In order to rely on section 30(1)(g) of the Act, the landlord had to demonstrate both a firm and settled (subjective) and realistic (objective) intention to occupy the premises for its own business once the tenancy ended. It supported its claim with detailed evidence, including substantial financial commitments, detailed refurbishment plans, and a clear unequivocal undertaking by its director to begin works promptly upon regaining possession.

 

Tenant’s claims to goodwill

The tenant further argued that the landlord’s actions would amount to an appropriation of the tenant's goodwill in contravention of Human Rights legislation. However, the court ruled that, while goodwill is a "possession" to which the Human Rights legislation applied, the tenant’s right to it wasn’t absolute, since the Act only provides a contingent right to renewal.

As such, although the tenant had built up a great deal of goodwill at the premises the Act didn’t guarantee them an endless right to that goodwill if the landlord could show that it genuinely intended to use the premises for the purposes of its own business following termination of the lease.
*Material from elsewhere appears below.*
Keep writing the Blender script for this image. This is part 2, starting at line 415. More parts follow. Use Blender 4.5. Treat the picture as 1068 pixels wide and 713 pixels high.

The Tenant would be 'compensated' via the statutory compensation scheme set out in the Act: this recompense is calculated correctly by reference to the rateable value of the premises, not any loss arising from the tenant's loss of goodwill.

 

Legal and policy considerations

The judgment reaffirmed long-established principles from both the Act and supporting case law. It clarified that a landlord’s right to recover possession of their premises for their own business use does not mean an automatic forfeiture of the tenant’s interests—it simply means the tenant’s renewal rights are subject to the landlord’s genuine plans. Therefore the decision serves as a reminder that, while tenants’ rights are protected, the law also allows landlords to reclaim their premises when they have solid, realistic plans.

We can, therefore, take the following key learning points from Leadmill:

  • Solid Planning Pays Off: Landlords must be prepared to clearly demonstrate not just an idea, but a realistic, funded, and actionable plan for reoccupying or repurposing their premises.
  • Balancing Interests: The case reinforces that while tenant rights (such as security of tenure and goodwill) are important, the law protects a landlord’s right to recover and redevelop their premises for genuine business reasons.
  • Lease Drafting and Negotiation: Both landlords and tenants should pay close attention to the precise wording of lease provisions. Clearly defined terms around fixtures, improvements, and the rights of renewal can help the parties to avoid future disputes.
  • Cost and Time Considerations: Disputes over refurbishment costs and timelines can be complex. Engaging reliable experts and having detailed, realistic refurbishment plans is essential.

In summary, the judgment in Leadmill underscores that, when a landlord demonstrates a clear, settled and viable intention to reoccupy and transform a property, the courts are likely to support their contention that the tenant should not be granted a new lease — even if the tenant has built up considerable goodwill from the premises. Ultimately, thorough planning, robust financial backing, and strong advice are key to navigating these issues successfully.